Het onderstaande lied heb ik leren kennen in de versie van Vuile Mong, 1974 – waarin Kissinger klinkt en Brezjnjew de oude Marx prijst. Veel veranderd was er eigenlijk niet.
Het schoot mij te binnen toen we gisteren ter redactie de reeks rampen bespraken die in Nederland lang niet allemaal in het nieuws komen, want het bezwadderen van de minister van buitenlandse zaken is altijd belangrijker. Of wie de bondscoach wordt.

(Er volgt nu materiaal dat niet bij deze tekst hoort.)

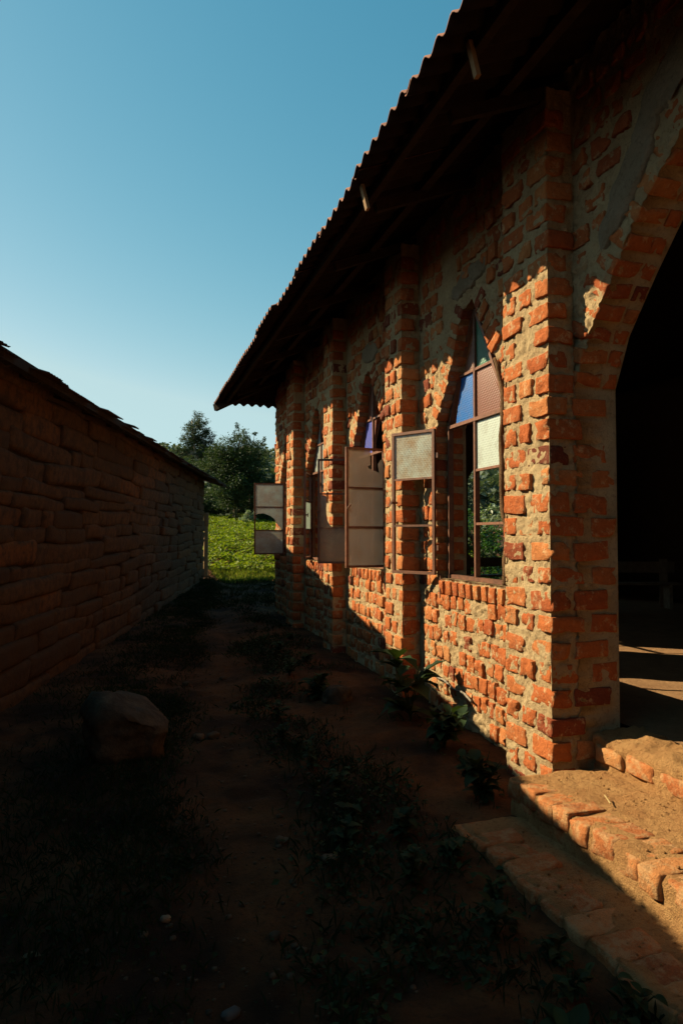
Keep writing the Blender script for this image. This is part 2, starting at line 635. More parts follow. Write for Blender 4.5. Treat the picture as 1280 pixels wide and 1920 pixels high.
def slab_wall(name, ys, zs, polys, x0, th, mat, parent, flip=False, amp=1.0):
    """a rough wall with openings and real thickness; grid in Y and Z"""
    ny, nz = len(ys), len(zs)
    Y, Z = np.meshgrid(ys, zs, indexing='ij')
    y, z = Y.ravel().copy(), Z.ravel().copy()
    q = grid_faces(ny, nz)
    cy, cz = y[q].mean(1), z[q].mean(1)
    keep = np.ones(len(q), bool)
    for poly in polys:
        keep &= ~inside(poly, cy, cz)
    rem = np.zeros(len(y), bool)
    rem[q[~keep].ravel()] = True
    kv = np.zeros(len(y), bool)
    kv[q[keep].ravel()] = True
    bd = np.where(rem & kv)[0]
    if len(bd):
        ps = [closest(poly, y[bd], z[bd]) for poly in polys]
        k = np.argmin([p[1] for p in ps], 0)
        for i, v in enumerate(bd):
            y[v], z[v] = ps[k[i]][0][i]
    q = q[keep]
    pf = np.stack([np.zeros_like(y), y, z], 1)
    d = rough(pf, amp)
    s = -1 if not flip else 1
    front = np.stack([x0 + s * d, y, z], 1)
    back = np.stack([np.full_like(y, x0 - s * th), y, z], 1)
    n = len(y)
    # boundary edges
    e = np.concatenate([q[:, [0, 1]], q[:, [1, 2]], q[:, [2, 3]], q[:, [3, 0]]])
    key = np.sort(e, 1)
    key = key[:, 0] * n + key[:, 1]
    u, inv, cnt = np.unique(key, return_inverse=True, return_counts=True)
    eb = e[cnt[inv] == 1]
    side = np.stack([eb[:, 1], eb[:, 0], eb[:, 0] + n, eb[:, 1] + n], 1)
    F = np.concatenate([q[:, ::-1] if not flip else q, (q if not flip else q[:, ::-1]) + n, side])
    V = np.concatenate([front, back])
    used = np.unique(F)
    re = np.full(2 * n, -1)
    re[used] = np.arange(len(used))
    return put(name, mesh(name, V[used], re[F], True, [mat]), parent)


ys = lines(-3.2, [(1.0, .12), (2.3, .05), (6.6, .0115), (9.2, .022), (Y_END, .045)])
zs = lines(Z_BOT, [(-1.7, .03), (2.3, .0125), (Z_TOP, .03)])
slab_wall('wall', ys, zs, OPEN, W + .0125, TH, M_MORTAR, church)

# the other walls of the church, rough mortar over brick
GD = np.array([(7.15, FLOOR - .7), (7.15, 1.25), (7.45, 1.7), (7.95, 2.0), (8.45, 1.7), (8.75, 1.25), (8.75, FLOOR - .7)])
XR = 10.9
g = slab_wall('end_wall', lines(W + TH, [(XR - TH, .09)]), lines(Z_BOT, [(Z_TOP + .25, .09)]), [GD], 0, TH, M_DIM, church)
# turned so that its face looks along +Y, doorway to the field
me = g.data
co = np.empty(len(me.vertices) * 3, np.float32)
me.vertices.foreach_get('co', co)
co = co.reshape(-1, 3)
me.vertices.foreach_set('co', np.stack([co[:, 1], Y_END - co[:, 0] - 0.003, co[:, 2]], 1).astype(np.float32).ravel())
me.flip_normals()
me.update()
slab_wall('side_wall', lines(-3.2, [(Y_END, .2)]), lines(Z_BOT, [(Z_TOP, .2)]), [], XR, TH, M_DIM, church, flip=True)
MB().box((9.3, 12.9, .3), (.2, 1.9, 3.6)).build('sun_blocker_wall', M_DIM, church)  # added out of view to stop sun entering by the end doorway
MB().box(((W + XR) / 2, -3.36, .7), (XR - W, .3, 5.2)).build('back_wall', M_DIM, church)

# piers: rough mortar cores; the side turned to the camera of the nearest runs on into the door jamb
for i, (a, b) in enumerate(PIERS):
    st = [.0115, .0135, .025, .04, .03][i]
    prof = [(W + .02, b)] + [(x, b) for x in lines(P, [(W, st)])[::-1]] + [(P, y) for y in lines(a, [(b, st)])[::-1][1:]] + [(x, a) for x in lines(P, [(W + (TH if i == 0 else .02), st)])[1:]]
    prof = np.array(prof)
    nrm = np.array([(0, 1.)] * len(prof))
    nrm[prof[:, 1] < a + 1e-6] = (0, -1)
    nrm[np.abs(prof[:, 0] - P) < 1e-6] = (-1, 0)
    c1 = (np.abs(prof[:, 0] - P) < 1e-6) & (prof[:, 1] < a + 1e-6)
    c2 = (np.abs(prof[:, 0] - P) < 1e-6) & (prof[:, 1] > b - 1e-6)
    nrm[c1], nrm[c2] = (-.3, -.3), (-.3, .3)
    zz = lines(Z_BOT, [(3.05, st)]) if i else lines(Z_BOT, [(3.05, st)])
    A, Zg = np.meshgrid(np.arange(len(prof)), zz, indexing='ij')
    p3 = np.stack([prof[A.ravel(), 0], prof[A.ravel(), 1], Zg.ravel()], 1)
    if i == 0:   # above the springing the jamb stops at the wall face
        over = (p3[:, 2] > 1.0) & (p3[:, 0] > W + .01)
        p3[over, 0] = W + .01
    d = rough(p3, .9)
    p3[:, :2] += nrm[A.ravel()] * (d - .0115)[:, None]
    put('pier', mesh('pier', p3, grid_faces(len(prof), len(zz)), True, [M_MORTAR]), church)

# ---- bricks
VAR = [rbox((1, 1, 1), (4, 5, 4), .065, .055, 3.0, s) for s in range(16)]
VAR_HI = []
for s in range(20):
    v_, f_ = rbox((1, 1, 1), (6, 8, 6), .05, .05, 2.6, s)
    nz = np.stack([fbm(v_ + 3.1 * q + s, 9, 2, s + q) - .5 for q in range(3)], 1)
    chip = np.maximum(vnoise(v_ * 3.2 + s * 5.3, s) - .66, 0)[:, None] * v_ * -.9
    VAR_HI.append((v_ + nz * .075 + chip, f_))
BRICKS = []                               # (matrix, dims, may be picked out)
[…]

Voor het echte nieuws van deze dagen hoeft er niet veel aangepast te worden, in het besef dat de blussers op Cyprus, de westkust van Noord-Amerika, Jakoetië en waar ook verder aan een front staan. Maar ook de vluchtelingen op zee, en de scholieren/studenten met hun vrijdagstakingen. Bijvoorbeeld.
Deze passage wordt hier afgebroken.